> **Material**
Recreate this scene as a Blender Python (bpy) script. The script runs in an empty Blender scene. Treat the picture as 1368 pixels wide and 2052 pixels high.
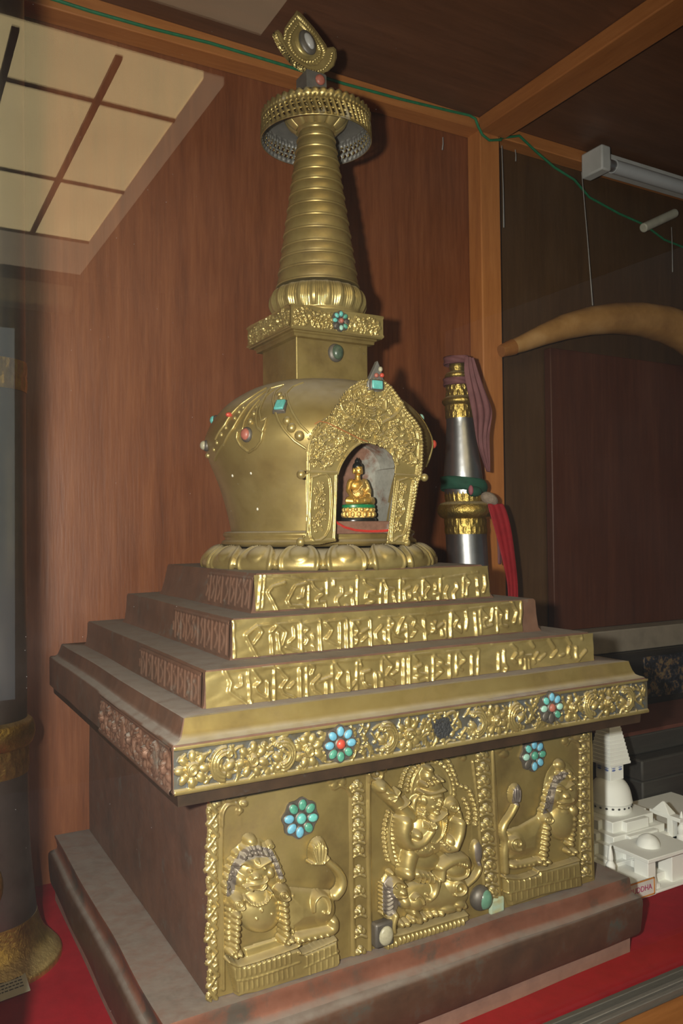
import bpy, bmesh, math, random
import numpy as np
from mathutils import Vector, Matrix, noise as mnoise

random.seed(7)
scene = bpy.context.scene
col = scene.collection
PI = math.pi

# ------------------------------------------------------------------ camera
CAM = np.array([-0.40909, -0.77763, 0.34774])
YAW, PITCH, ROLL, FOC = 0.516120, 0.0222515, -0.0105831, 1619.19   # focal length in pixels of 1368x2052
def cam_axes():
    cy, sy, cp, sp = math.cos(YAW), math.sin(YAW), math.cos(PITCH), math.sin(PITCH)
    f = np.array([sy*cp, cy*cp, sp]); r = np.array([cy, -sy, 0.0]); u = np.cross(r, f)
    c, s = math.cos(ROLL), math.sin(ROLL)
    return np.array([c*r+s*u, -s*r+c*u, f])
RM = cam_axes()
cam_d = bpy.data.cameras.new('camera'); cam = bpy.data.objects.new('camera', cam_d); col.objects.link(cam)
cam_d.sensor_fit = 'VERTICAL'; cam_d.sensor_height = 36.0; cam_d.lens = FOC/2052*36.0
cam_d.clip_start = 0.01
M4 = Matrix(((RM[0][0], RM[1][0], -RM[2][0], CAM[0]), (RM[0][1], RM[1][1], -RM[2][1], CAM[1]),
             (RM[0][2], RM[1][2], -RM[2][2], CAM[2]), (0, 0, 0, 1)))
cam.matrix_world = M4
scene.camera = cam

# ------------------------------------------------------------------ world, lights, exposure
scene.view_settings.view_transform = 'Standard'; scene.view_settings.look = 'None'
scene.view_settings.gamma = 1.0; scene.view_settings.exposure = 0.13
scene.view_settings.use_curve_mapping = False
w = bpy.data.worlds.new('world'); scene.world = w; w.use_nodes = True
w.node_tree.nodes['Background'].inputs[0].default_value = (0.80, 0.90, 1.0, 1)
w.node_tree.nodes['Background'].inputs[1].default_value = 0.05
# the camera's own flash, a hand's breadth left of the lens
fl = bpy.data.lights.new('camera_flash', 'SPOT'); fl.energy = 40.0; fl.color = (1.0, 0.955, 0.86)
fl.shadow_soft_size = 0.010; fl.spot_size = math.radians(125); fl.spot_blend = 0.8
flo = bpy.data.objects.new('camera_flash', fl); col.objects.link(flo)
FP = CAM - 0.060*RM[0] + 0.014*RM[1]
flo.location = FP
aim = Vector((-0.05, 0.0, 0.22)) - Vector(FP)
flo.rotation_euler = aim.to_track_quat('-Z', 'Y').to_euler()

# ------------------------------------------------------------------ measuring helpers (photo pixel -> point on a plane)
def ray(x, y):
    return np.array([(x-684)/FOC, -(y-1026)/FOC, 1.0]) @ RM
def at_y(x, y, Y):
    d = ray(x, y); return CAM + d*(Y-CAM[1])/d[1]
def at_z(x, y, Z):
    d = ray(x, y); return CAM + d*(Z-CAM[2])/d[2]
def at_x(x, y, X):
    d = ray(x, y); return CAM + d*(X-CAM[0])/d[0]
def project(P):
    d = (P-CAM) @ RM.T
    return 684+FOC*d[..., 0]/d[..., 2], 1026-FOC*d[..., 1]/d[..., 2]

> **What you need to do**
Restate, line by line and word for word, everything from the top of the material through the line that contains "scene.camera = cam". Leave pictures out.

> **The answer**
Recreate this scene as a Blender Python (bpy) script. The script runs in an empty Blender scene. Treat the picture as 1368 pixels wide and 2052 pixels high.
import bpy, bmesh, math, random
import numpy as np
from mathutils import Vector, Matrix, noise as mnoise

random.seed(7)
scene = bpy.context.scene
col = scene.collection
PI = math.pi

# ------------------------------------------------------------------ camera
CAM = np.array([-0.40909, -0.77763, 0.34774])
YAW, PITCH, ROLL, FOC = 0.516120, 0.0222515, -0.0105831, 1619.19   # focal length in pixels of 1368x2052
def cam_axes():
    cy, sy, cp, sp = math.cos(YAW), math.sin(YAW), math.cos(PITCH), math.sin(PITCH)
    f = np.array([sy*cp, cy*cp, sp]); r = np.array([cy, -sy, 0.0]); u = np.cross(r, f)
    c, s = math.cos(ROLL), math.sin(ROLL)
    return np.array([c*r+s*u, -s*r+c*u, f])
RM = cam_axes()
cam_d = bpy.data.cameras.new('camera'); cam = bpy.data.objects.new('camera', cam_d); col.objects.link(cam)
cam_d.sensor_fit = 'VERTICAL'; cam_d.sensor_height = 36.0; cam_d.lens = FOC/2052*36.0
cam_d.clip_start = 0.01
M4 = Matrix(((RM[0][0], RM[1][0], -RM[2][0], CAM[0]), (RM[0][1], RM[1][1], -RM[2][1], CAM[1]),
             (RM[0][2], RM[1][2], -RM[2][2], CAM[2]), (0, 0, 0, 1)))
cam.matrix_world = M4
scene.camera = cam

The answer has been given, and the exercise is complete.